Abstract

A pair of large earthquakes ruptured within the Pacific plate below the Japan Trench about 14s apart on December 7, 2012. The doublet began with an Mw 7.2 thrust event 50–70km deep, followed by an Mw 7.1–7.2 normal-faulting event in the range 10–30km deep about 27km to the south–southwest. The deep lithosphere thrust earthquake is the largest such event to be recorded seaward of the rupture zone of the great March 11, 2011 Tohoku Mw 9.0 earthquake. It follows an extensive intraplate normal-faulting aftershock sequence since 2011 extending up to 100km east of the trench. Many small normal faulting aftershocks of the doublet occurred along a 60km-long trench-parallel-trend beneath the inner trench slope.

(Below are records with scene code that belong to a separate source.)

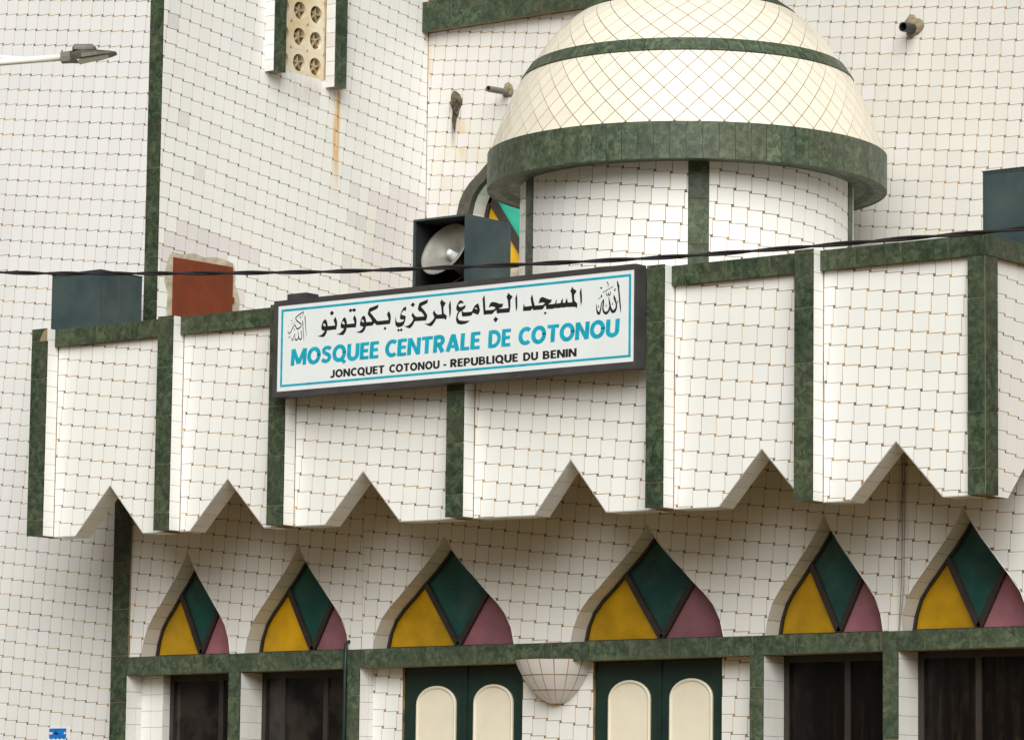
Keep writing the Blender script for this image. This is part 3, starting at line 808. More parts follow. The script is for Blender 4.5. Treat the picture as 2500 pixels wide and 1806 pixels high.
# doors: two pairs of leaves with round-headed cream panels
for x0, x1, mid_, cs in ((-1.073, .322, -.352, ((-.690, .232), (-.028, .226))), (1.110, 2.493, 1.815, ((1.490, .228), (2.152, .228)))):
    d = bpy.data.objects.new("double_door", None); C.objects.link(d); d.parent = low
    zt = zbb(x0)
    for (a, b), (xc, hw) in zip(((x0 + .003, mid_ - .004), (mid_ + .004, x1 - .003)), cs):
        lf = MB(B).box(a, b, YQ + .030, YQ + .075, .14, zt).build("leaf", M_doorg, d)
        sp_, top = 3.000 + .006 * xc, .168
        out = [(xc + hw, .55)] + [(xc + hw * math.cos(R(t)), sp_ + top * math.sin(R(t))) for t in range(0, 181, 12)] + [(xc - hw, .55)]
        inn_ = [(xc + hw - .026, .585)] + [(xc + (hw - .026) * math.cos(R(t)), sp_ + (top - .026) * math.sin(R(t))) for t in range(0, 181, 12)] + [(xc - hw + .026, .585)]
        fD = front(YQ + .030)
        MB(B).prism(fD, inn_, 0.0, .009).build("arched_panel", M_cream, lf)
        mo = MB(B)
        for i in range(len(out) - 1):
            md = [((out[q][0] + inn_[q][0]) / 2, (out[q][1] + inn_[q][1]) / 2) for q in (i, i + 1)]
            vs = []
            for poly, w_ in ((out, 0.0), (out, .016), (None, .022), (inn_, .015), (inn_, 0.0)):
                for e in (0, 1): vs.append(fD.p(*(md[e] if poly is None else poly[i + e]), w_))
            mo.add(vs, [(0, 1, 3, 2), (2, 3, 5, 4), (4, 5, 7, 6), (6, 7, 9, 8)])
        mo.build("moulding", M_cream, lf)
    MB(B).box(mid_ - .022, mid_ + .022, YQ + .016, YQ + .0295, .14, zt - .006).build("cover_strip", M_doorg, d)
    MB(B).box(x0, x1, YQ + .08, YQ + .2, .1, zt).build("dark_interior", M_dark, d)
# half-bowl corbel between the doors
cb = bpy.data.objects.new("corbel", None); C.objects.link(cb); cb.parent = low
prof = [(1.0, 3.362), (.925, 3.290), (.835, 3.225), (.725, 3.160), (.59, 3.095), (.42, 3.035), (.22, 2.988), (.04, 2.968)]
def cpt(k, a, off=0.0):
    r_, z_ = prof[k]
    return Vector((.716 + (.392 * r_ + off) * math.cos(a), YQ - (.36 * r_ + off) * math.sin(a), z_))
m = MB(B); na = 36
for k in range(7):
    for i in range(na):
        a, b = math.pi * i / na, math.pi * (i + 1) / na
        m.add([cpt(k, a, -.004), cpt(k, b, -.004), cpt(k + 1, b, -.004), cpt(k + 1, a, -.004)], [(0, 1, 2, 3)])
m.add([cpt(0, math.pi * i / na, -.008) for i in range(na + 1)], [tuple(range(na + 1))])
m.build("corbel_core", M_grout, cb)
for k0, k1 in ((0, 2), (2, 4), (4, 7)):
    for g in range(9):
        a0, a1 = math.pi * g / 9 + .010, math.pi * (g + 1) / 9 - .010
        vs, fs = [], []
        ks = list(range(k0, k1 + 1)); nn = 5
        for k in ks:
            for e in range(nn):
                q = cpt(k, a0 + (a1 - a0) * e / (nn - 1)); q.z += (-.004 if k == k0 else .004 if k == k1 else 0); vs.append(q)
        for r_ in range(len(ks) - 1):
            for e in range(nn - 1): fs.append((r_ * nn + e, r_ * nn + e + 1, (r_ + 1) * nn + e + 1, (r_ + 1) * nn + e))
        mm = MB(B).add(vs, fs)
        mesh_obj("corbel_tile", mm.v, mm.f, M_lav, cb, (0, 0, 0), True)
# thin things fixed to the wall
MB(B).tube([(-1.60, YL + .12, 3.56), (-1.575, YL - .01, 3.575), (-1.572, YL - .055, 3.55), (-1.572, YL - .058, 3.3), (-1.572, YL - .058, .15)], .016, 10).build("drain_pipe", M_doorg, low, True)
MB(B).tube([(4.425, YL - .004, ZSOF), (4.428, YL - .006, 4.4), (4.420, YL - .006, 3.9), (4.405, YL - .02, 3.53), (4.40, YL - .035, 3.50), (4.40, YL - .037, 3.40)], .0018, 6).build("thin_wire", M_wire, low)
MB(B).tube([(4.452, YL - .004, ZSOF), (4.450, YL - .006, 4.3), (4.446, YL - .006, 3.9), (4.410, YL - .02, 3.52)], .0014, 6).build("thin_wire", M_wire, low)
MB(B).box(-4.57, XE, YL + .42, YL + .60, 0, ZSOF).build("core_wall", M_cement, low)
T.finish()

# ------------------------------------------------------------------ domed turret
DX, DY = .454, 3.424
RD, RR = 1.573, 1.886
B = Vector((DX, DY, ZROOF))
dome = thing("domed_turret", "round white tiled turret with green ring and cream diamond tiled dome", "dome", B)
T = Tiler(B, 300)
AZ0 = R(36.126) - math.pi / 2         # direction from the axis towards the camera
def dpt(th, r_, z): return Vector((DX + r_ * math.cos(AZ0 + th), DY + r_ * math.sin(AZ0 + th), z))
dr = MB(B).lathe((DX, DY, 0), (0, 0, 1), [(RD - .0075, ZROOF), (RD - .0075, 7.95)], 96).build("drum", M_grout, dome)
STR = [R(4.0 + 72 * k) for k in range(5)]
class Cyl:
    N = Vector((0, 0, 9))
    def p(s, u, v, w=0.0): return dpt(u / RD, RD + w * 2, v)
hs_ = .093 / RD
for k in range(5):
    a0, a1 = STR[k] + hs_ + .002, STR[k] + R(72) - hs_ - .002
    reg = [(a0 * RD, ZROOF), (a1 * RD, ZROOF), (a1 * RD, 7.90), (a0 * RD, 7.90)]
    T.lattice(dr, Cyl(), reg, (.2725, 7.525), M_tile, True)
    st = bpy.data.objects.new("green_strip", None); C.objects.link(st); st.parent = dome
    for j in range(4):
        z0, z1 = ZROOF + .42 * j, min(ZROOF + .42 * j + .416, 7.90); th = STR[k]
        vs = [dpt(th + t * hs_, RD + .006, z) for z in (z0, z1) for t in (-1, -.33, .33, 1)] + [dpt(th + t * hs_, RD - .014, z) for z in (z0, z1) for t in (-1, -.33, .33, 1)]
        fs = [(i, i + 1, i + 5, i + 4) for i in range(3)] + [(0, 4, 12, 8), (3, 11, 15, 7)] + [(i + 4, i + 5, i + 13, i + 12) for i in range(3)] + [(i, i + 8, i + 9, i + 1) for i in range(3)]
        m = MB(B).add(vs, fs); mesh_obj("marble_tile", m.v, m.f, M_green, st)
T.finish()
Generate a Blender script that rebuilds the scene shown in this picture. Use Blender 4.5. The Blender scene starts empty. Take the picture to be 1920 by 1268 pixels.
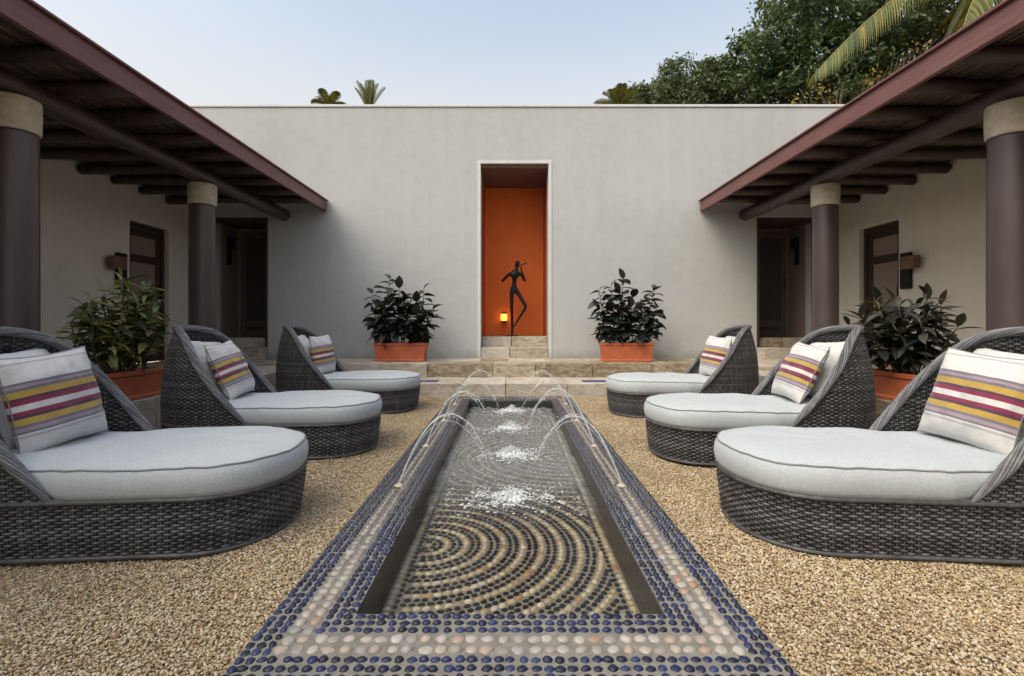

The complex overlapping signals produced by the doublet present challenges for routine long-period moment tensor inversion procedures, but the inadequacy of any single point-source inversion was readily evident from comparisons of different data sets and solutions using different frequency bands. We use a two double-couple inversion of W-phase signals to quantify the doublet characteristics, along with an iterative deconvolution of P-wave signals that extracts a compatible three sub-event sequence. The occurrence of a large deep compressional event near the trench several years subsequent to a great megathrust event is similar to a sequence that occurred in the central Kuril Islands between 2006 and 2009, and appears to be associated with stress changes caused by the preceding interplate thrusting and intraplate normal faulting. Recent large deep compressional events in the Philippine Trench and northern Kermadec Trench regions may be influenced by strain accumulation on adjacent locked interplate megathrusts. Regions having more pronounced curvature of the subducting plate may have unrelaxed bending stresses, facilitating occurrence of large deep thrust faulting in advance of future megathrust failures, as was observed in 1963 in the central Kuril Islands region but not in the gently curving Pacific plate offshore of the great Tohoku event.